Ryōhen 良遍 (1194–1252) — Early- to mid-Kamakura Japanese Hossō 法相 (Yogācāra) scholar of Kōfuku-ji 興福寺 in Nara, and one of the most important medieval Japanese Yogācāra systematisers of the second generation after Jōkei 貞慶. His religious name Ren’a 蓮阿 (“Lotus-A”) indicates a parallel involvement in Pure Land devotion alongside his Hossō scholarship — a typical Kamakura-era doctrinal synthesis. He is sometimes called the Hossō Ryōhen to distinguish him from the contemporary Tendai monk of the same name.

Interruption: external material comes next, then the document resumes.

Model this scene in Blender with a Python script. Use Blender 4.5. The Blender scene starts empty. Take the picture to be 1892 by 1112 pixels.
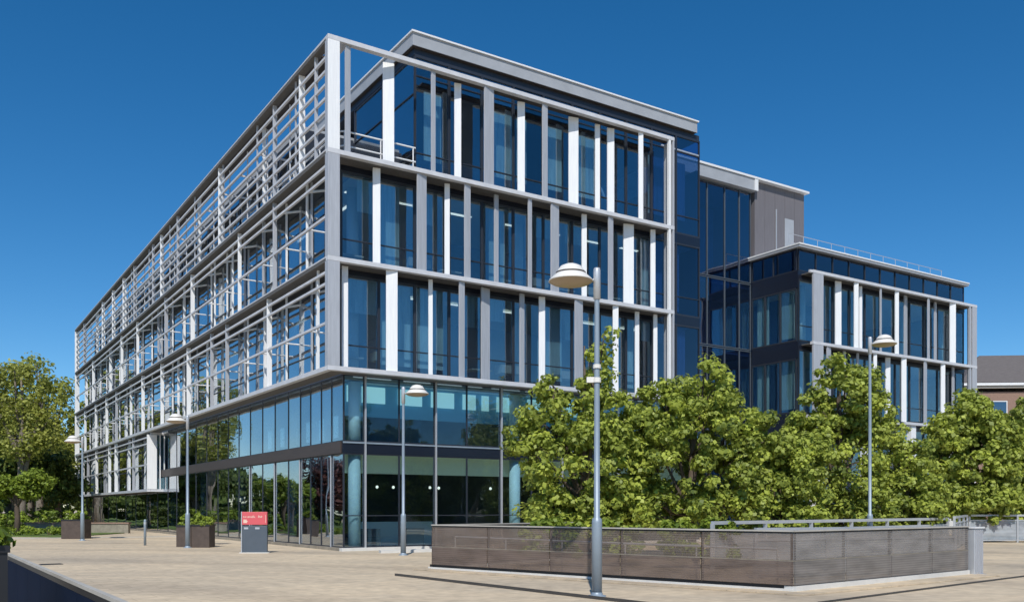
import bpy, math, random
import numpy as np
from mathutils import Vector, Matrix
R = math.radians
rnd = random.Random(7)
scene = bpy.context.scene
col = scene.collection

# ------------------------------------------------------------------ helpers
class MB:
    def __init__(s): s.v = []; s.f = []
    def box(s, x0, x1, y0, y1, z0, z1):
        n = len(s.v)
        s.v += [(x0,y0,z0),(x1,y0,z0),(x1,y1,z0),(x0,y1,z0),(x0,y0,z1),(x1,y0,z1),(x1,y1,z1),(x0,y1,z1)]
        s.f += [tuple(n+i for i in q) for q in ((0,3,2,1),(4,5,6,7),(0,1,5,4),(1,2,6,5),(2,3,7,6),(3,0,4,7))]
        return s
    def obox(s, cx, cy, w, d, z0, z1, a):
        c, si = math.cos(a), math.sin(a); n = len(s.v)
        for z in (z0, z1):
            for px, py in ((-w/2,-d/2),(w/2,-d/2),(w/2,d/2),(-w/2,d/2)):
                s.v.append((cx+px*c-py*si, cy+px*si+py*c, z))
        s.f += [tuple(n+i for i in q) for q in ((0,3,2,1),(4,5,6,7),(0,1,5,4),(1,2,6,5),(2,3,7,6),(3,0,4,7))]
        return s
    def prism(s, pts, z0, z1):
        n = len(s.v); k = len(pts)
        s.v += [(p[0],p[1],z0) for p in pts] + [(p[0],p[1],z1) for p in pts]
        s.f.append(tuple(n+i for i in reversed(range(k)))); s.f.append(tuple(n+k+i for i in range(k)))
        for i in range(k):
            j = (i+1) % k; s.f.append((n+i,n+j,n+k+j,n+k+i))
        return s
    def beam(s, a, b, w, h):
        # box from a to b, w wide horizontally, h tall
        a, b = Vector(a), Vector(b); d = (b-a).normalized()
        up = Vector((0,0,1)) if abs(d.z) < .95 else Vector((0,1,0))
        sd = d.cross(up).normalized(); u2 = sd.cross(d).normalized(); n = len(s.v)
        for p in (a, b):
            for i, j in ((-1,-1),(1,-1),(1,1),(-1,1)): s.v.append(tuple(p + sd*(i*w/2) + u2*(j*h/2)))
        s.f += [tuple(n+i for i in q) for q in ((0,3,2,1),(4,5,6,7),(0,1,5,4),(1,2,6,5),(2,3,7,6),(3,0,4,7))]
        return s
    def tube(s, pts, rad, seg=8):
        pts = [Vector(p) for p in pts]; rad = rad if isinstance(rad, (list, tuple)) else [rad]*len(pts)
        n = len(s.v)
        for i, p in enumerate(pts):
            d = (pts[min(i+1,len(pts)-1)] - pts[max(i-1,0)]).normalized()
            up = Vector((0,0,1)) if abs(d.z) < .9 else Vector((0,1,0))
            a = d.cross(up).normalized(); b = a.cross(d)
            for k in range(seg):
                t = 2*math.pi*k/seg; s.v.append(tuple(p + (a*math.cos(t) + b*math.sin(t))*rad[i]))
        for i in range(len(pts)-1):
            for k in range(seg):
                k2 = (k+1) % seg; o = n+i*seg
                s.f.append((o+k, o+k2, o+seg+k2, o+seg+k))
        s.f.append(tuple(n+k for k in reversed(range(seg)))); s.f.append(tuple(n+(len(pts)-1)*seg+k for k in range(seg)))
        return s
    def lathe(s, prof, cx=0, cy=0, seg=28):
        n = len(s.v)
        for r, z in prof:
            for k in range(seg):
                t = 2*math.pi*k/seg; s.v.append((cx+r*math.cos(t), cy+r*math.sin(t), z))
        for i in range(len(prof)-1):
            for k in range(seg):
                k2 = (k+1) % seg; o = n+i*seg
                s.f.append((o+k, o+k2, o+seg+k2, o+seg+k))
        return s
    def build(s, name, m, parent=None, smooth=False, bevel=0):
        me = bpy.data.meshes.new(name); me.from_pydata(s.v, [], s.f); me.materials.append(m)
        if smooth: me.polygons.foreach_set('use_smooth', [True]*len(me.polygons))
        me.update(); o = bpy.data.objects.new(name, me); col.objects.link(o)
        if parent: o.parent = parent
        if bevel:
            b = o.modifiers.new('b', 'BEVEL'); b.width = bevel; b.segments = 2; b.limit_method = 'ANGLE'
        return o
def box(*a): return MB().box(*a)
def tag(o, label=None, cat=None, group=None, kind=None):
    if label: o['label'] = label
    if cat: o['category'] = cat
    if group: o['group'] = group
    if kind: o['kind'] = kind
    return o
def empty(name, loc, rz=0, label=None, cat=None, group=None):
    o = bpy.data.objects.new(name, None); o.location = loc; o.rotation_euler = (0,0,rz)
    o.empty_display_size = .3; col.objects.link(o); return tag(o, label, cat, group)
def copy_tree(o, parent=None):
    c = o.copy(); col.objects.link(c); c.parent = parent
    for ch in [x for x in bpy.data.objects if x.parent == o]: copy_tree(ch, c)
    return c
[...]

Ryōhen’s principal canonical legacy is a tightly-integrated Hossō trilogy preserved together in the Shoshūbu of the Taishō:

  • KR6t0008 Guānxīn juémèng chāo 觀心覺夢鈔 (T71n2312), 3 fasc. — the most coherent surviving medieval-Japanese Hossō summa designed for practical (rather than disputational) purposes; structured around ten major Yogācāra topics.
  • KR6t0009 Zhēnxīn yàojué 眞心要決 (T71n2313), 3 fasc. — a contemplative doctrinal manual organised around the three-natures / three-non-natures (sānxìng / sān wúxìng) doctrine; includes a closing post-script with rare medieval Japanese Hossō reference to an early Rinzai-Song Chan master.
  • KR6t0010 Èrjuàn chāo 二卷鈔 (T71n2314), 2 fasc. — a kana-mixed Japanese vernacular Yogācāra primer, and one of the most important early-Kamakura vernacular Buddhist texts.

His DILA Buddhist Person Authority entry (A000541; Wikidata Q11614433) is brief but confirms his identity and the canonical attribution of the trilogy. The reference work Nihon bukkyō jinmei jiten 日本仏教人名辞典 (cited by DILA as 日佛: 109:39) supplies his dates. Mochizuki, Bukkyō daijiten, s.v. Ryōhen 良遍, is the standard Japanese reference.

Ryōhen’s Hossō trilogy was the principal pedagogical-systematic corpus of Japanese Hossō from the late 13th century through the Edo period, surviving the Sengoku disruption via single-line manuscript transmission at the Kanshūbō (recorded in a Bunmei 2 [1470] colophon to Kanjin kakumu shō KR6t0008) and re-entering the printed canon through the Edo-period 1793 Tenju 典壽 reprint.